I agree with the OP that shooting a draw weight that is comfortable will help a shooter work on form & accuracy, which is difficult if you are over bowed. I typically try to shoot several days a week, all year long... some sessions may be 15 minutes while others could be 2-3 hours. My current bows all range from 48 - 60 lbs, all very comfortable to shoot for me and I enjoy shooting everyone of them, but that 48 pounder is absolute butter and plenty fast.

From: Bowmania Professional Bowhunters Society - Associate Member Compton's Traditional Bowhunters
Date: 13-Oct-17




I would ask you what age do you want to shoot until? Keep shooting 63 pound and you probably won't make it. Unless you after the two big NA bears there's no reason to shoot 63.

I did it. Sixty eight for 20 years and the last couple years shooting a moose and big bull elk with 50. But the 68 did it's damage. I may get to the end of this whitetail season with 39 pounds? It's not looking good.

Bowmania

From: buster v davenport
Date: 13-Oct-17




From: Shawn
Date: 13-Oct-17




Listen I shoot 42-46#s and shoot less then 8gpp of draw weight. I have killed 2 deer with my recurve this year and it has blown right through both of them. One was a big 2.5 year old. My point is you do not need to shoot high poundage or even a heavy arrow when shooting low poundage. The most important thing is to put it where it is supposed to go. If you can do that with a light bow and a very sharp broadhead the deer will be just as dead as shot with a howitzer! Dead is Dead. Shawn

From: PEARL DRUMS
Date: 13-Oct-17




I missed my target last night at 17 yards. I was shooting my 47# osage straight bow pulled 28". It blew right through 5/8 MDF with a whipped out field point. You can those heavy bows, I'll keep my healthy shoulders so I can shoot until I'm dead'ish :)

From: jk
Date: 13-Oct-17




I'm 75...don't hunt, too much hassle here...would hunt if I lived around lots of deer or other edible vermin. I enjoy 60# and have for 15 years. Actually more comfortable with that weight now at 75 than when I was 70. Used to have pains but not since I started proper form.

From: badger
Date: 13-Oct-17




Something I have continued to struggle with for decades is not engaging my back muscles.

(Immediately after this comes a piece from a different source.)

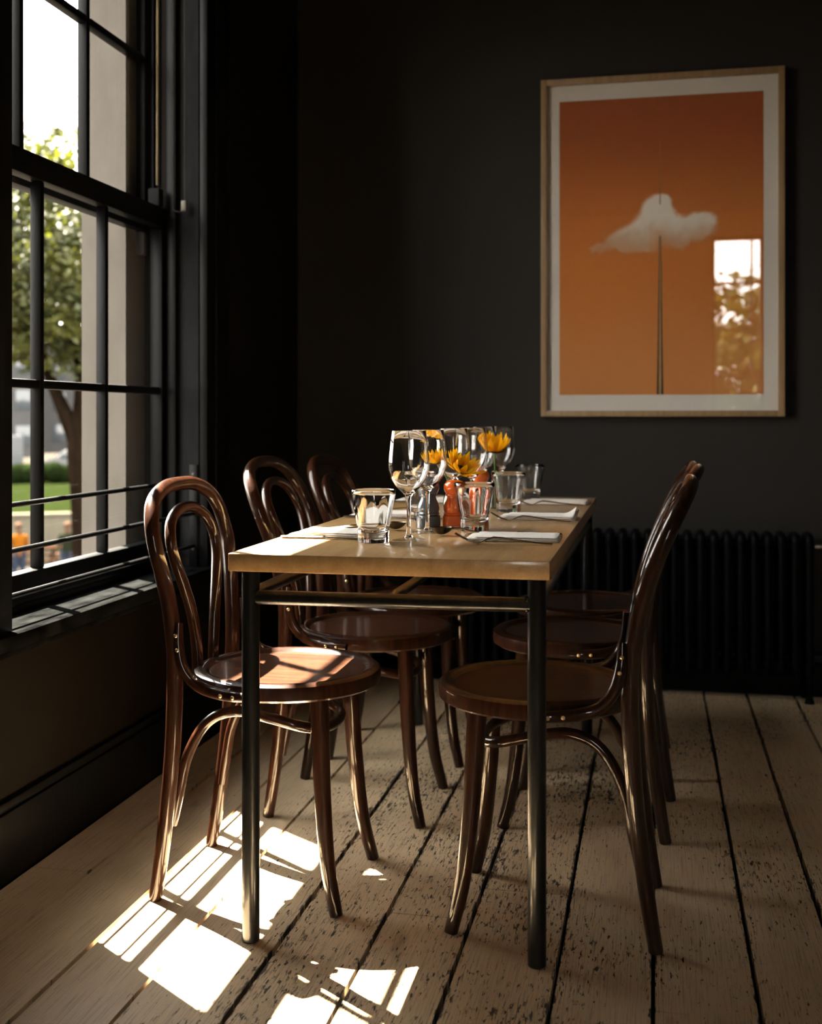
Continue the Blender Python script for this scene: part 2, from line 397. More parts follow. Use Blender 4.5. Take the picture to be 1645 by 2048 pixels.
# ------------------------------------------------------------ sash windows in the left wall
def sash_window(name, y0, y1):
    root = structure(name)
    root.location = (0, y0, 0)
    L = y1 - y0                       # 1.12
    P = lambda n_, bm_, m_, par=root: obj(n_, bm_, m_, par)
    ymu = (.379, .722)                # muntin centres
    def bar_y(bm, x, w_, y, z0, z1, dep): box(bm, x - dep / 2, x + dep / 2, y - w_ / 2, y + w_ / 2, z0, z1, .003)
    # lining boards of the reveal
    for yy in (0, L):
        s = 1 if yy == 0 else -1
        bm = nb(); ya, yb = sorted((yy, yy + s * .004)); box(bm, -1.446, -1.379, ya, yb, .575, 2.70); P('jamb_lining', bm, M['revealpaint'])
        bm = nb(); ya, yb = sorted((yy, yy + s * .024)); box(bm, -1.478, -1.446, ya, yb, .575, 2.70, .003); P('stop_bead', bm, M['blackgloss'])
        bm = nb(); ya, yb = sorted((yy, yy + s * .016)); box(bm, -1.540, -1.522, ya, yb, .575, 2.70, .002); P('parting_bead', bm, M['blackgloss'])
        bm = nb(); ya, yb = sorted((yy + s * .001, yy + s * .085)); box(bm, -1.605, -1.566, ya, yb, .56, 2.68, .003); P('outer_lining', bm, M['lining'])
        bm = nb(); ya, yb = sorted((yy + (.023 if yy == 0 else 0), yy - s * .165)); box(bm, -1.38, -1.352, ya, yb, .54, 2.70 + .14, .003)
        ya, yb = sorted((yy - s * .05, yy - s * .15)); box(bm, -1.353, -1.340, ya, yb, .54, 2.82, .004); P('architrave', bm, M['blackgloss'])
    bm = nb(); box(bm, -1.38, -1.352, 0, L, 2.70, 2.84, .003); P('head_architrave', bm, M['blackgloss'])
    bm = nb(); box(bm, -1.56, -1.38, 0, L, 2.67, 2.70); P('head_lining', bm, M['revealpaint'])
    # sill board with rounded nose, back bead and stone sub sill
    bm = nb(); box(bm, -1.475, -1.328, -.19, L + .19, .506, .54, .006); box(bm, -1.378, -1.345, -.17, L + .17, .488, .506, .004)
    P('window_sill', bm, M['sill'])
    bm = nb(); box(bm, -1.56, -1.470, .004, L - .004, .538, .560, .003); box(bm, -1.481, -1.462, .004, L - .004, .559, .578, .005); P('sill_bead', bm, M['blackgloss'])
    bm = nb(); box(bm, -1.76, -1.566, -.02, L + .02, .46, .518, .01); P('stone_sill', bm, M['masonry'])
    # sashes: (x centre, z bottom, z muntin, z top, bottom rail, top rail)
    for nm, xc, z0, zm, z1, rb, rt in (('lower_sash', -1.500, .575, 1.082, 1.645, .052, .060), ('upper_sash', -1.556, 1.575, 2.105, 2.665, .060, .055)):
        bm = nb(); dep = .040
        for yy in (.028, L - .048): box(bm, xc - dep / 2, xc + dep / 2, yy - .022 if yy < .5 else yy, yy + .022 if yy < .5 else yy + .044, z0, z1, .003)
        box(bm, xc - dep / 2, xc + dep / 2, .05, L - .048, z0, z0 + rb, .003)
        box(bm, xc - dep / 2, xc + dep / 2, .05, L - .048, z1 - rt, z1, .003)
        sash = P(nm, bm, M['blackgloss'])
        bm = nb()
        for y in ymu: box(bm, xc - .015, xc + .015, y - .010, y + .010, z0 + rb, z1 - rt, .004)
        ys = [.05, ymu[0] - .010, ymu[0] + .010, ymu[1] - .010, ymu[1] + .010, L - .048]
        for k in range(3): box(bm, xc - .015, xc + .015, ys[2 * k], ys[2 * k + 1], zm - .011, zm + .011, .004)
        P('glazing_bars', bm, M['blackgloss'], sash)
        for k in range(3):
            for za, zb in ((z0 + rb, zm - .011), (zm + .011, z1 - rt)):
                bm = nb(); x_ = xc - .004
                vs = [bm.verts.new(p) for p in ((x_, ys[2 * k], za), (x_, ys[2 * k + 1], za), (x_, ys[2 * k + 1], zb), (x_, ys[2 * k], zb))]
                bm.faces.new(vs); P('pane', bm, M['pane'], sash)
        if nm == 'upper_sash':
            bm = nb()
            for yy in (.012, L - .050): box(bm, xc - .018, xc + .018, yy, yy + .040, z0 - .075, z0, .010)
            P('sash_horn', bm, M['lining'], sash)
    bm = nb(); box(bm, -1.515, -1.478, L - .075, L - .040, 1.645, 1.70, .004); P('sash_stop', bm, M['revealpaint'])
    bm = nb(); tube(bm, [(-1.512, L - .014, 1.72), (-1.511, L - .013, 2.2), (-1.512, L - .014, 2.67)], .0035, 8); P('sash_cord', bm, M['cord'])
    return root
sash_window('window_1', *W1)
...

After starting back shooting from a long lay off the only muscles that are sore or pumped up after a session are my upper shoulder and neck muscles, nothing n my back.

From: Cameron Root
Date: 13-Oct-17




I am going to shoot what I want. I suggest everybody do the same. I am certainly not going to be scolded by any one for what I shoot. Rooty

From: Draven
Date: 13-Oct-17




There is one way to make the back muscles engaged without thinking. Have them engaged due to your form. Align your elbow with the arrow and where the 1st thumb knuckle is on your face, that's your 1st anchor. For 99.99% of the persons the alignment happens when the thumb knuckle is behind the jaw, right under the ear lobe. When you do that, the finger tips are touching the corner of the mouth. Decide for one of them and this is your 2nd anchor. 1st anchor is responsible with your draw length - it's the same every time because is a solid anchor - and with your back muscles engaged 2nd anchor is responsible with the elevation of the end of the arrow which relates to distance of flight and in the end, accuracy

From: fdp
Date: 13-Oct-17




One reason you aren't getting back muscles engaged badger is you are probably starting your draw with your hands too high. If you start the draw with your hands at shoulder level or JUST slightly higher, you have to use your back more. Yeah, I know folks are going to dispute that but all you have to do is try it for yourself. Or, take an exercise band and hold it like a bow, and pull it. See which muscles you feel engaged as you go from pulling at waist level, up to shoulder level, and then higher up your face. Many people can't anchor at the corner of their mouth and get their back muscles engaged early in the draw. Me for one.

Then there is the whole "anchoring" thing. That's a terrible description of what we should be doing when we draw a bow. You should have some type of physical feedback in your shooting sequence that requires to continue to feel the sensation of pulling your bow until the arrow is gone. You don't touch the reference point on your face or where ever it may be, and then hold the string. You have to keep having that pulling sensation. As soon as that sensation is gone, you have lost your back muscles and back tension, and the weight of the bow has shifted to your shoulders and arms. Now as for draw weight, the majority of folks shooting recurves and longbows would be well served to decrease their draw weight 10lbs, and increasing their draw length 2". It would save wear and tear on their bodies, and provide the same or better performance they are getting with the heavier bow.

From: Draven
Date: 13-Oct-17




PS I missed the punch line there. When the elbow is aligned with the arrow, the back is engaged due to natural way the bones and muscles are working.

From: 2 bears
Date: 14-Oct-17




OLY eh would you believe both? :^) >>>----> Ken

From: Draven
Date: 14-Oct-17




Just one.

From: westrayer
Date: 14-Oct-17




I am waiting on new, heavier limbs. Nothing wrong with the 48# set now shooting but I like shooting heavier. SO anxiously awaiting the set of 54#. I won't be able to shoot a lot with them, especially at first. But I do plan on hunting with them yet this year.

From: Draven
Date: 14-Oct-17




Viper

Some scientific researches indicate that attention span to the humans is 8 seconds. The tricky part is from where the attention is "counted" when shooting a bow. If the archer takes 6 seconds to get to the anchor without taking eyes from the target, he is left with 2 seconds of good focus - it matches the korean theory.

From: Draven
Date: 14-Oct-17




Hmmm, the above was not supposed to be here.